▸ DATA LINES:
%%

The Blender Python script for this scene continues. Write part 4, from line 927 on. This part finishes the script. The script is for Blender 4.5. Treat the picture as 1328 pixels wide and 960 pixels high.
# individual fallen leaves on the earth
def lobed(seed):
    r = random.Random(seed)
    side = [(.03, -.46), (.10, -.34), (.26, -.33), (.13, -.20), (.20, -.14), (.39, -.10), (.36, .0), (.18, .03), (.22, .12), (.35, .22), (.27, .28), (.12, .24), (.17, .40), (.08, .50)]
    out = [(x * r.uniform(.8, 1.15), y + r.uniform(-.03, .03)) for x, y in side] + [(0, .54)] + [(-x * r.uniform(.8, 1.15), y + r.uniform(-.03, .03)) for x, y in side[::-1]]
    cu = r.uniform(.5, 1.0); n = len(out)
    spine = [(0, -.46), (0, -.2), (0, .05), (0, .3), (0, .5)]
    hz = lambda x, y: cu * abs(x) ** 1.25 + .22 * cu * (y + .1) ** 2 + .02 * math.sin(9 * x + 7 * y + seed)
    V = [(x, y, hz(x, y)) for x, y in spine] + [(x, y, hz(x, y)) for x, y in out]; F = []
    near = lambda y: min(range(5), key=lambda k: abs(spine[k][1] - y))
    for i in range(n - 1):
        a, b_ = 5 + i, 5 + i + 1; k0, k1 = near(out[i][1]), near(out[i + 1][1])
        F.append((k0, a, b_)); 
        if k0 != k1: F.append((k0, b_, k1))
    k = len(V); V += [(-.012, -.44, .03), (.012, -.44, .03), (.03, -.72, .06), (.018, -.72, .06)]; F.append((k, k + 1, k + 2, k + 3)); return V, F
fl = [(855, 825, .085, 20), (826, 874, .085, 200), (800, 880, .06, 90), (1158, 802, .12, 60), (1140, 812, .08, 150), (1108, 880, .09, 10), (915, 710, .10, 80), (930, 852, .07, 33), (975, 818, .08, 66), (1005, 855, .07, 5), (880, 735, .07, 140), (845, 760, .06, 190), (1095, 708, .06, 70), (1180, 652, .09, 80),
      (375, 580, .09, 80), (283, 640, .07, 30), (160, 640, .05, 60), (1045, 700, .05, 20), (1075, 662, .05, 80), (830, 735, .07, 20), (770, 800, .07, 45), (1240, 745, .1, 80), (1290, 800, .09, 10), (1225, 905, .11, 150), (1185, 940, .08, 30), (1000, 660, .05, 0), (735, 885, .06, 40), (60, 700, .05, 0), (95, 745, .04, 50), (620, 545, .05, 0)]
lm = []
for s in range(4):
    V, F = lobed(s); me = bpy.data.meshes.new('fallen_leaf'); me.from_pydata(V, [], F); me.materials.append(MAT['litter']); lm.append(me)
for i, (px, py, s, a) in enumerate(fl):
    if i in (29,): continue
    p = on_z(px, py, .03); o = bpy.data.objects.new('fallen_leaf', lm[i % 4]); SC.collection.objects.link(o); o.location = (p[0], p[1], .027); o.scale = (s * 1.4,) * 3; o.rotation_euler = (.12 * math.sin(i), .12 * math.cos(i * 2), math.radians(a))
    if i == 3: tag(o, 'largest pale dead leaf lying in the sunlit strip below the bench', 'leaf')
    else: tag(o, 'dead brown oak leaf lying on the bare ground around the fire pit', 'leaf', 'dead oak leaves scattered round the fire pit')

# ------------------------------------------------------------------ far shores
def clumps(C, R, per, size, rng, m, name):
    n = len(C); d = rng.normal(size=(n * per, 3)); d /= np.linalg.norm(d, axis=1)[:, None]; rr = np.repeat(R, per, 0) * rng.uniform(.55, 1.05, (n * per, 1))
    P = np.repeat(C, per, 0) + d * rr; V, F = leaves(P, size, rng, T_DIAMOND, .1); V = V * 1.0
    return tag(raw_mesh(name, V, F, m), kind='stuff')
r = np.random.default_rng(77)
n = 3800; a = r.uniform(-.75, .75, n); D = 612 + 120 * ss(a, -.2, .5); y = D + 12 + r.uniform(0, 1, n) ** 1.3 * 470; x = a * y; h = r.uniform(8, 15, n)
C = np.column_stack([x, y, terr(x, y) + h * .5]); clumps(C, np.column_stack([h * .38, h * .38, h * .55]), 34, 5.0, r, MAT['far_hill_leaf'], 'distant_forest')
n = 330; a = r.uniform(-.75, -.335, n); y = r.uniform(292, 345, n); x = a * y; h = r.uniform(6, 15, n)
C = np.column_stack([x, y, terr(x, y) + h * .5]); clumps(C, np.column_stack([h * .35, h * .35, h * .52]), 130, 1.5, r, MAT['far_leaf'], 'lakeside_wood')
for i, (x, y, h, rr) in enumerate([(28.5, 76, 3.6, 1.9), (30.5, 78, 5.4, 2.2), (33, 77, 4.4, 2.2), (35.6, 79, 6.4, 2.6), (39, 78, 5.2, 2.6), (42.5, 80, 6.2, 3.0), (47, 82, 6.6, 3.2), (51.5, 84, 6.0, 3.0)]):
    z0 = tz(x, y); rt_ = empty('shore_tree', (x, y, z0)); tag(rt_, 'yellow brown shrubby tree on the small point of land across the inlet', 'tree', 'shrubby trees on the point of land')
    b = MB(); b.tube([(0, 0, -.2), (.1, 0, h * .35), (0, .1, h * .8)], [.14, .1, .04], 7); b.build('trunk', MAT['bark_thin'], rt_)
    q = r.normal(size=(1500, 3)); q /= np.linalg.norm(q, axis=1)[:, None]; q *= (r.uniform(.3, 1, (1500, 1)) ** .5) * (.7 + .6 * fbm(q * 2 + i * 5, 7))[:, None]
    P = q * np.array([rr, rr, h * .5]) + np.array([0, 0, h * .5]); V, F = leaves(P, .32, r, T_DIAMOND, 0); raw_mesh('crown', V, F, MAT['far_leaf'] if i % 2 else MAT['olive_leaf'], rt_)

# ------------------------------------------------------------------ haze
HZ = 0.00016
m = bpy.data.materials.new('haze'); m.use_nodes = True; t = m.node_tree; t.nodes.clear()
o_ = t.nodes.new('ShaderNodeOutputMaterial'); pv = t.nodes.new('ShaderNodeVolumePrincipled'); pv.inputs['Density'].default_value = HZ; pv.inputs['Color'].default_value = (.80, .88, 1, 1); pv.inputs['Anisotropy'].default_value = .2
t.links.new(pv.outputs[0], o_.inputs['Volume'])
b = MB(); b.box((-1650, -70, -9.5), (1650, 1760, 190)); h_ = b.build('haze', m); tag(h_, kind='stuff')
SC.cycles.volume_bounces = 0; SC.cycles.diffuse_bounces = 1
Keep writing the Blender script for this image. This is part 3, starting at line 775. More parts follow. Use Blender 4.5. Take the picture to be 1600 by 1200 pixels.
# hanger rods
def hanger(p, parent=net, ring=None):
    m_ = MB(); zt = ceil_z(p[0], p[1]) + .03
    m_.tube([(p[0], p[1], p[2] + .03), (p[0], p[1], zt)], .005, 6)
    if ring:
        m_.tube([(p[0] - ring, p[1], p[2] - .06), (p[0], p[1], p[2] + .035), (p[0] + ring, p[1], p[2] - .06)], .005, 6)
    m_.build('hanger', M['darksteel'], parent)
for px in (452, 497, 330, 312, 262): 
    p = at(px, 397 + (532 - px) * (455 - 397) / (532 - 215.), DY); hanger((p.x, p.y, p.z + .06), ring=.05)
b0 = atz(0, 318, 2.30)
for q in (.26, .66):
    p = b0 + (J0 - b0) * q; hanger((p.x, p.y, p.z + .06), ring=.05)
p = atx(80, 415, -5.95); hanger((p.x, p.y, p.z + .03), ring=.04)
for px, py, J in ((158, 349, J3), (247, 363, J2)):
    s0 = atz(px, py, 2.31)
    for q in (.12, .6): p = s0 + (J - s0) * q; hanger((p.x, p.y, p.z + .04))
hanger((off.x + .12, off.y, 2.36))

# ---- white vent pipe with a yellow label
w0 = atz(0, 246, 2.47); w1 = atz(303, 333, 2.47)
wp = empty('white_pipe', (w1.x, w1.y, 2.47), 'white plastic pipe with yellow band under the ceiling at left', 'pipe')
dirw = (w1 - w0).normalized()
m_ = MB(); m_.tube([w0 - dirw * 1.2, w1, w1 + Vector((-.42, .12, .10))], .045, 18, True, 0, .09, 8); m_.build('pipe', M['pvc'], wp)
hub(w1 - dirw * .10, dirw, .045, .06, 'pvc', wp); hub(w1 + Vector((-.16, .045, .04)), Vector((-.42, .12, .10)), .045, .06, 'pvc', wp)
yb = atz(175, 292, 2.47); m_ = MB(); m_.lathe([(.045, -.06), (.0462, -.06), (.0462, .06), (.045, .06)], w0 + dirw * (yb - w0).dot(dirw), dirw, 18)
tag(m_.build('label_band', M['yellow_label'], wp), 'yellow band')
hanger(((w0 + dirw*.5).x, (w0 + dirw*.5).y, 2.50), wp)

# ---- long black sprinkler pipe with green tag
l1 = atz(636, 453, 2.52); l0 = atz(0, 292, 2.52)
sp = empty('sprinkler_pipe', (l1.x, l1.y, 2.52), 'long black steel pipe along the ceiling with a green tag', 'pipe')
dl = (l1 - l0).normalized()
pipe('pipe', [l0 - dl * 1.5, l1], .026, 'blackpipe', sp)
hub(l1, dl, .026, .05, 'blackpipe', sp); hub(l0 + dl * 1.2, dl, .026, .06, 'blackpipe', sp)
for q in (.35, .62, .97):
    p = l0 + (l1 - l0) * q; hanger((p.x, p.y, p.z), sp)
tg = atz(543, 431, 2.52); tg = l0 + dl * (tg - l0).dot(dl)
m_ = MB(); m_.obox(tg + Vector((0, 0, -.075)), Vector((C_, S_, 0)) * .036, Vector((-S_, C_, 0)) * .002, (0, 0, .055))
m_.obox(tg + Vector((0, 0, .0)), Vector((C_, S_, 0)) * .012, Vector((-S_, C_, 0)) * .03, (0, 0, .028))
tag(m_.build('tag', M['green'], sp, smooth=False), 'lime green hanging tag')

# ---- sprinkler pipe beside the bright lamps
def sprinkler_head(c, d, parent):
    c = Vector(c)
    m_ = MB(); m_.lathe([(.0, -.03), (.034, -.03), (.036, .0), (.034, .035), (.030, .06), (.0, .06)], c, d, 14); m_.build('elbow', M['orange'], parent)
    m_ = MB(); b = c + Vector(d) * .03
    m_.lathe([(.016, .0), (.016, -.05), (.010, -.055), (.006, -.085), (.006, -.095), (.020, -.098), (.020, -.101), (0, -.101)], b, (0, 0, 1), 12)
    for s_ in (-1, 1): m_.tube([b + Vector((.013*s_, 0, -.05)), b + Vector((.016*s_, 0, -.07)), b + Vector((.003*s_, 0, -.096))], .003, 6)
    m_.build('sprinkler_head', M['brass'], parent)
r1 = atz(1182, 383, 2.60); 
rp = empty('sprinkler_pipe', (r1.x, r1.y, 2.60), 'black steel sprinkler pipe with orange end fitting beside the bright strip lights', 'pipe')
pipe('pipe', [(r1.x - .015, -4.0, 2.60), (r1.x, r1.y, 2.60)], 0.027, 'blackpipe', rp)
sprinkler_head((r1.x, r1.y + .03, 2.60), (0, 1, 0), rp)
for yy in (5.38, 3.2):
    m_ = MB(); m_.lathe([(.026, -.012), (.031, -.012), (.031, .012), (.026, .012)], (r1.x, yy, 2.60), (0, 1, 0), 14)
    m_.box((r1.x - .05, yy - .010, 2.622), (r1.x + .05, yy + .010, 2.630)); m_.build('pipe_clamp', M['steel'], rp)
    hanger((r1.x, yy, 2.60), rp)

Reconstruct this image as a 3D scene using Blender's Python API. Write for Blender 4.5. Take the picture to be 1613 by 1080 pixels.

%%

▸ EXERCISE: Give back, word for word, each line from the one containing "Keep writing the" down to the one containing "hanger((off.x + .12, off.y, 2.36))", including those two lines.

▸ ANSWER TO THIS TASK:
Keep writing the Blender script for this image. This is part 3, starting at line 775. More parts follow. Use Blender 4.5. Take the picture to be 1600 by 1200 pixels.
# hanger rods
def hanger(p, parent=net, ring=None):
    m_ = MB(); zt = ceil_z(p[0], p[1]) + .03
    m_.tube([(p[0], p[1], p[2] + .03), (p[0], p[1], zt)], .005, 6)
    if ring:
        m_.tube([(p[0] - ring, p[1], p[2] - .06), (p[0], p[1], p[2] + .035), (p[0] + ring, p[1], p[2] - .06)], .005, 6)
    m_.build('hanger', M['darksteel'], parent)
for px in (452, 497, 330, 312, 262): 
    p = at(px, 397 + (532 - px) * (455 - 397) / (532 - 215.), DY); hanger((p.x, p.y, p.z + .06), ring=.05)
b0 = atz(0, 318, 2.30)
for q in (.26, .66):
    p = b0 + (J0 - b0) * q; hanger((p.x, p.y, p.z + .06), ring=.05)
p = atx(80, 415, -5.95); hanger((p.x, p.y, p.z + .03), ring=.04)
for px, py, J in ((158, 349, J3), (247, 363, J2)):
    s0 = atz(px, py, 2.31)
    for q in (.12, .6): p = s0 + (J - s0) * q; hanger((p.x, p.y, p.z + .04))
hanger((off.x + .12, off.y, 2.36))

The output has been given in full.